Quant à la preuve présentée par le témoignage de l’intimé au sujet de sa vitesse qu’il estimait à moins de 115 km/h, la Cour est plutôt d’avis qu’il ne s’agit pas d’un moyen de défense, mais d’un aveu de culpabilité à l’égard de l’infraction d’excès de vitesse. Pour mener à un acquittement, le doute raisonnable quant à la vitesse exacte doit mener celle-ci en deçà de la limite permise.
Dans ces circonstances, la Cour accueille l’appel et retourne le dossier en première instance pour l’audition sur la peine.
III– LE COMMENTAIRE DE L’AUTEURE
La catégorisation du régime de responsabilité applicable à l’infraction réglementaire est primordiale puisqu’elle donnera ouverture à certaines défenses qui seraient autrement non disponibles au défendeur.

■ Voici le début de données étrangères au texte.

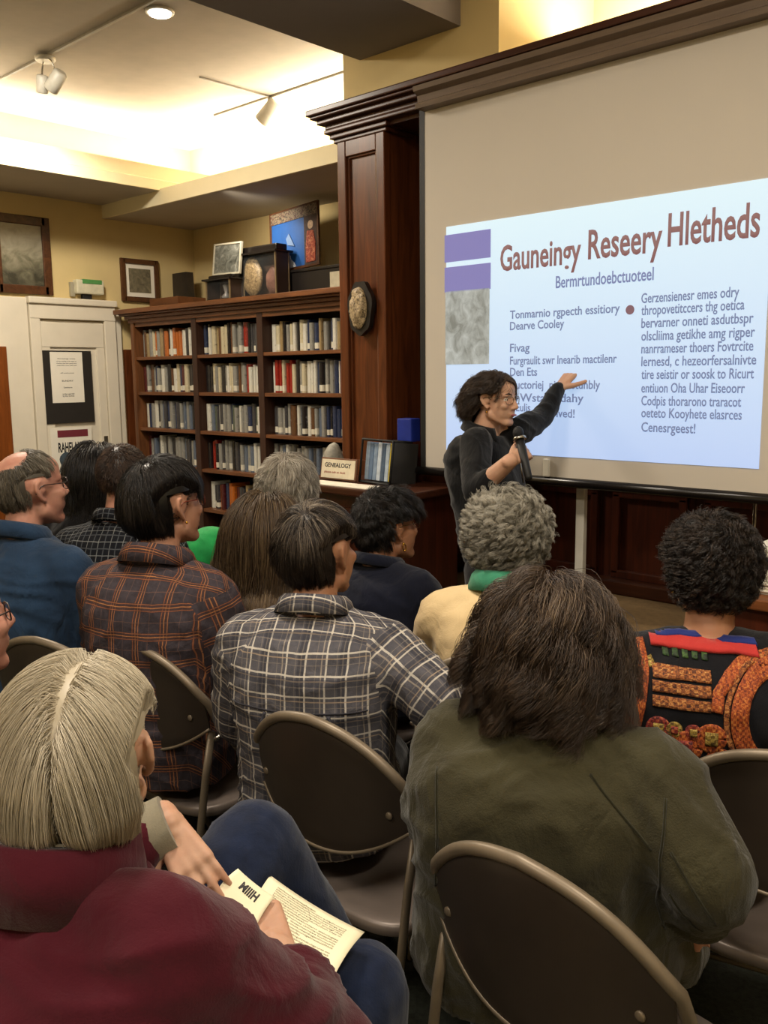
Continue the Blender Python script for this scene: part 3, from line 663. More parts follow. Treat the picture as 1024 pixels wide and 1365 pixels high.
for i in range(7):
    b.box((-.15, -.12, zb + i * .005), (.15, .12, zb + i * .005 + .004), M=Matrix.Translation((X0 + .21 + .01 * math.sin(i * 2.1), 2.91, 0)) @ Matrix.Rotation(.06 * math.sin(i * 1.7), 4, 'Z'))
tag(b.build('paper_stack', M_paper), 'upper stack of loose white papers on the black binder at right', 'papers')
# ------------------------------------------------------------------ people: shared builders
def remesh(mb, name, voxel, it=6, fac=.5):
    me = bpy.data.meshes.new('tmp'); mb.bm.to_mesh(me); mb.bm.free()
    t = bpy.data.objects.new('tmp', me); C.objects.link(t)
    m = t.modifiers.new('r', 'REMESH'); m.mode = 'VOXEL'; m.voxel_size = voxel
    if it: s = t.modifiers.new('s', 'SMOOTH'); s.factor = fac; s.iterations = it
    dg = bpy.context.evaluated_depsgraph_get(); dg.update()
    out = bpy.data.meshes.new_from_object(t.evaluated_get(dg)); out.name = name
    bpy.data.objects.remove(t); bpy.data.meshes.remove(me)
    smooth(out); return out
def cap(mb, p0, r0, p1, r1, seg=14):
    p0, p1 = Vector(p0), Vector(p1)
    mb.sphere(p0, r0, sub=2); mb.sphere(p1, r1, sub=2)
    if (p1 - p0).length > 1e-5: mb.tube([p0, p1], [r0, r1], seg)
    return mb
def chain(mb, pts, rs):
    for a, b, r0, r1 in zip(pts, pts[1:], rs, rs[1:]): cap(mb, a, r0, b, r1)
def loft(mb, rings, seg=32, p=2.3):
    R = []
    for (c, rx, ry) in rings:
        vs = []
        for k in range(seg):
            a = 2 * PI * k / seg; ca, sa = math.cos(a), math.sin(a)
            vs.append(mb.bm.verts.new((c[0] + rx * math.copysign(abs(ca) ** (2 / p), ca), c[1] + ry * math.copysign(abs(sa) ** (2 / p), sa), c[2])))
        R.append(vs)
    for a, b in zip(R, R[1:]):
        for k in range(seg): mb.bm.faces.new((a[k], a[(k + 1) % seg], b[(k + 1) % seg], b[k]))
    mb.bm.faces.new(R[0][::-1]); mb.bm.faces.new(R[-1])
    return mb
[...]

La Cour suprême a pour la première fois distingué les deux régimes de responsabilité stricte et absolue dans l’arrêt incontournable Sault Ste. Marie. La responsabilité absolue se rapporte à la notion de responsabilité sans faute : la culpabilité se prouve par la seule preuve que l’acte reproché a été commis.
À l’autre côté du spectre, les infractions dites de mens rea ou de faute morale, qu’elle soit subjective ou objective, qui consiste à prouver chez le défendeur un état d’esprit conscient comme une intention, une connaissance ou une insouciance, pour que l’infraction soit consommée, en plus d’exiger la présence de l’élément matériel de l’infraction ou actus reus.
Quant à une infraction de responsabilité stricte ou de négligence réglementaire, qui est le régime de responsabilité présumé aux infractions pénales québécoises, l’accomplissement de l’acte comporte une présomption d’infraction, mais le défendeur pourra opposer qu’il a pris toutes les précautions nécessaires afin d’écarter sa responsabilité, comme la diligence raisonnable ou encore l’erreur de fait raisonnable. C’est ce régime de responsabilité qu’on retrouve généralement aux infractions contre l’ordre public.
CONCLUSION
Il n’existe donc plus de tergiversation jurisprudentielle en matière réglementaire et le droit est dorénavant limpide au Québec grâce à la présomption d’interprétation d’application générale aux infractions pénales.